Issues
Collections are used to express several orthogonal concepts in programs. In principle, you should express yourself as precisely as possible. With collections, this means using the most general possible interface as a declaration and the most specific implementation class. However, this is not an absolute rule. I carefully went through JUnit and generalized all the variable declarations. The result was a mess, because there was no uniformity. The confusion of having the same object declared as an Iterable in one spot, a Collection in another, and a List elsewhere made reading the code more difficult without much payoff. It was clearer to just declare every variable as a List.
The first concept expressed by collections is their size. Arrays (which are primitive collections) have a fixed size, set when the array is created. Most collections can change size after they are created.
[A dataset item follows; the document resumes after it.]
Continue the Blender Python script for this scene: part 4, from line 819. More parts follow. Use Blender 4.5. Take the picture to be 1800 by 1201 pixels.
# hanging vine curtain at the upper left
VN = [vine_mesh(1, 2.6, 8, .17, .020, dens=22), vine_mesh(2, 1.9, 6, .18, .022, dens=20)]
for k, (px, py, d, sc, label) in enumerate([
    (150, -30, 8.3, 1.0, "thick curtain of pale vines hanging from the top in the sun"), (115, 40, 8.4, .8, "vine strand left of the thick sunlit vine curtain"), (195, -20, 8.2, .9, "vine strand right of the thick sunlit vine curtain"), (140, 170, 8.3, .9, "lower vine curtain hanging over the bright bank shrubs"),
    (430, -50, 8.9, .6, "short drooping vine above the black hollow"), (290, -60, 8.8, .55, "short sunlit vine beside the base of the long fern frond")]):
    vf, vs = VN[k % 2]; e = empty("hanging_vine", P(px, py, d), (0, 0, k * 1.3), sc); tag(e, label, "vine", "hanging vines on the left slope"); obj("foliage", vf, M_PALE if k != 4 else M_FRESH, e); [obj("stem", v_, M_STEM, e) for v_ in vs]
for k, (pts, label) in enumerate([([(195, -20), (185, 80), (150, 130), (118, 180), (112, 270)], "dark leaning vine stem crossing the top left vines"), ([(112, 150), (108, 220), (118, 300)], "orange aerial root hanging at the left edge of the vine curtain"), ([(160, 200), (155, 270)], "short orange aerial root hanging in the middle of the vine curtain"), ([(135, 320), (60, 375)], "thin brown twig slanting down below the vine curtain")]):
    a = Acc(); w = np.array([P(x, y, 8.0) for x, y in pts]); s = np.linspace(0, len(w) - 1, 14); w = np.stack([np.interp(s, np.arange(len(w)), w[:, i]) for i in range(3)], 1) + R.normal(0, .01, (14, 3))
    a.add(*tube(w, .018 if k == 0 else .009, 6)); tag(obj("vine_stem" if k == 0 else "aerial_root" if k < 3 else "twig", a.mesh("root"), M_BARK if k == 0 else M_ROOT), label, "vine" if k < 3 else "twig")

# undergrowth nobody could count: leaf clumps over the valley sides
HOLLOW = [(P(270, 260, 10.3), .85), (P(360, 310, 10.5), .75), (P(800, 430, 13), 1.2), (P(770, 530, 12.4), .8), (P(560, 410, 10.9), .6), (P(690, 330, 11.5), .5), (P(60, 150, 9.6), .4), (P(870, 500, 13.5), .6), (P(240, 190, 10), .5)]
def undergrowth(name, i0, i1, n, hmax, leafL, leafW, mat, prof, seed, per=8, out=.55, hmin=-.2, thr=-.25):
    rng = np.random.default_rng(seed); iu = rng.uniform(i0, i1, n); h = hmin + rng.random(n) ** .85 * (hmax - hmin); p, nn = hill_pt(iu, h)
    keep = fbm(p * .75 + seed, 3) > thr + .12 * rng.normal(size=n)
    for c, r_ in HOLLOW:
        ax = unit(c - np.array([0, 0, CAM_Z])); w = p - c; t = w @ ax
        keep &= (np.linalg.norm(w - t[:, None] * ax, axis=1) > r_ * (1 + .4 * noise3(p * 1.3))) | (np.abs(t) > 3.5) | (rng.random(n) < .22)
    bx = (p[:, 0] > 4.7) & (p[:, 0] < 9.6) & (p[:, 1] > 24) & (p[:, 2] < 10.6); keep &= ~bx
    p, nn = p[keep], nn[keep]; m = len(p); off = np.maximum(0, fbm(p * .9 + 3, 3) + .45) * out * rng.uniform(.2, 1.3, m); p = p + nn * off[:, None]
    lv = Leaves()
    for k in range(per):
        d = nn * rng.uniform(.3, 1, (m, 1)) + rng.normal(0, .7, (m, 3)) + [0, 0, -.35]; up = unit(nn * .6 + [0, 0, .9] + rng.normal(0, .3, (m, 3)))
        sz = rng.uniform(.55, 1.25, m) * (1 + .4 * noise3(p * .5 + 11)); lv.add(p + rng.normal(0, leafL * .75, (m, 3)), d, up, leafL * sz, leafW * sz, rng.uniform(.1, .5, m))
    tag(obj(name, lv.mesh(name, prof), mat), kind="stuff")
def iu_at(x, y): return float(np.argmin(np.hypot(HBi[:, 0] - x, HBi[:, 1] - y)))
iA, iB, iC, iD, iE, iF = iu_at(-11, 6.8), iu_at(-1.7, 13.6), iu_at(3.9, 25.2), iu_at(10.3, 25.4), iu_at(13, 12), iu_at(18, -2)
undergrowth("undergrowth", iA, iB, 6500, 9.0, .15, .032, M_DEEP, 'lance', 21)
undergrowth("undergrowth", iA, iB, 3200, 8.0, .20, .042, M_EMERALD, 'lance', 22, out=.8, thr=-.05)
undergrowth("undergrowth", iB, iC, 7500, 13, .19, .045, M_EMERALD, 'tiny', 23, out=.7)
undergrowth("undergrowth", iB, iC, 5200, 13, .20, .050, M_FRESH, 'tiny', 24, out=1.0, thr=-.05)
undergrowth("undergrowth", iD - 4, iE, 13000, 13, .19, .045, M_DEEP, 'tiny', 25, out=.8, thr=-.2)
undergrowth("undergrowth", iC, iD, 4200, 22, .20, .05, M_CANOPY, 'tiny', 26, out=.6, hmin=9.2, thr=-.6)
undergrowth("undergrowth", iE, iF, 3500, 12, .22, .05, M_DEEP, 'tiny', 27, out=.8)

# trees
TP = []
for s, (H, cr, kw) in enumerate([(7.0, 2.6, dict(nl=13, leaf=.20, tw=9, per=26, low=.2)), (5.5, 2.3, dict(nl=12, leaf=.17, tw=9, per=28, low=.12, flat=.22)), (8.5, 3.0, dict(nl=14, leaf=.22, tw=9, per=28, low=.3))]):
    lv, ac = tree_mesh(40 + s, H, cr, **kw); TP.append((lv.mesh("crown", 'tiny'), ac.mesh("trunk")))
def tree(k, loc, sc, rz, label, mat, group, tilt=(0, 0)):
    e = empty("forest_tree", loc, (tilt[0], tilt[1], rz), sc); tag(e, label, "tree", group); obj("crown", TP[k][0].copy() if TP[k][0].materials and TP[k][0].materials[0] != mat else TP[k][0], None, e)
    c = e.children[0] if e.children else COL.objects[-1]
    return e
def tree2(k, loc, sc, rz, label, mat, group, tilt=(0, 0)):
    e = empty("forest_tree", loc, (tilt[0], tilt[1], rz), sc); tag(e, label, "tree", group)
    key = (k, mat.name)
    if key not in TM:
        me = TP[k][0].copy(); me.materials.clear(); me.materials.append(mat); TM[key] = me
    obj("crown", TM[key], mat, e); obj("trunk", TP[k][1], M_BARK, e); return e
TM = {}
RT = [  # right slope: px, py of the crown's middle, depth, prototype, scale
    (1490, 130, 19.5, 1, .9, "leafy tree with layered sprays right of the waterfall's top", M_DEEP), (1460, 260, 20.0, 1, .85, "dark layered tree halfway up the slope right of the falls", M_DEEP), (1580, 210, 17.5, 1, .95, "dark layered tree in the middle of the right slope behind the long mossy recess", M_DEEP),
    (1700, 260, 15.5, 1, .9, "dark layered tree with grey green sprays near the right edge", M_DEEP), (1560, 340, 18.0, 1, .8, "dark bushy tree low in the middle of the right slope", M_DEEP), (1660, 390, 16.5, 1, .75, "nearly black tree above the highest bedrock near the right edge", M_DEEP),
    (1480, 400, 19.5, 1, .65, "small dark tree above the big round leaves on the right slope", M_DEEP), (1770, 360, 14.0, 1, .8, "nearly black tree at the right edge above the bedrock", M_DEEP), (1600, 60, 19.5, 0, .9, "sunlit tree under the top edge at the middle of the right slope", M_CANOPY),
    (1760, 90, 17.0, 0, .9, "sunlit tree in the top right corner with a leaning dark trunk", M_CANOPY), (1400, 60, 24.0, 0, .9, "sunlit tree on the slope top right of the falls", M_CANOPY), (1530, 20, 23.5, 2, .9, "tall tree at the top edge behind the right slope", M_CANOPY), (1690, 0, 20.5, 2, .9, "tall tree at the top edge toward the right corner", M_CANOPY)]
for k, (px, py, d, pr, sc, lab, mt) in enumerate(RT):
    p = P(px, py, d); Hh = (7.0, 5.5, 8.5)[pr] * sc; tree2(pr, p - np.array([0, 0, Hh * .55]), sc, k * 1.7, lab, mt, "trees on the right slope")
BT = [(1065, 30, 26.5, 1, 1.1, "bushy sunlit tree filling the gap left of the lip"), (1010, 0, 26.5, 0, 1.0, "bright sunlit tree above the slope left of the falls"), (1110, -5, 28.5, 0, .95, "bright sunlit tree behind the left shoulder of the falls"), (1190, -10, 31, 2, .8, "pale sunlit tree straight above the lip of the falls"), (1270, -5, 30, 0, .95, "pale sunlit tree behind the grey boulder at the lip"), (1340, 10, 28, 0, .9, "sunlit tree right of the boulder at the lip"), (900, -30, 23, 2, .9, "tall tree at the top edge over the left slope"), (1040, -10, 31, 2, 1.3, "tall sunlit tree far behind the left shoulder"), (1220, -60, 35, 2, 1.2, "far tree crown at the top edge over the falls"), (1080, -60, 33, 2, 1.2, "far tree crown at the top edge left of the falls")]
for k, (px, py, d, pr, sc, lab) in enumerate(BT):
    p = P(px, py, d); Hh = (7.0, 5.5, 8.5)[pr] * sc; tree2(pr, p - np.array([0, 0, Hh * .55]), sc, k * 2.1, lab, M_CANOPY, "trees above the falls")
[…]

A second concept expressed through collections is whether or not the order of elements is important. Calculations in which the elements affect each other or where external users of the calculation attach importance to order call for collections that preserve order. The order may be the order in which elements were added or it may be provided by some outside influence like lexicographic comparison.
Another issue to be expressed by collections is the uniqueness of elements. There are computations where the presence or absence of an element is sufficient, others where an element needs to be able to be present multiple times in a collection for the computation to be correct.
How are the elements accessed? Sometimes it is enough to iterate over the elements, doing some calculation with them one at a time. At other times it is important to be able to store and retrieve elements with a key.
Finally, performance considerations are communicated through choice of collection. If a linear search is fast enough, a generic Collection is good enough. If the collection grows too large it will be important to be able to test for or access elements by a key, suggesting a Set or Map. Time and space can both be optimized through the judicious selection of collections.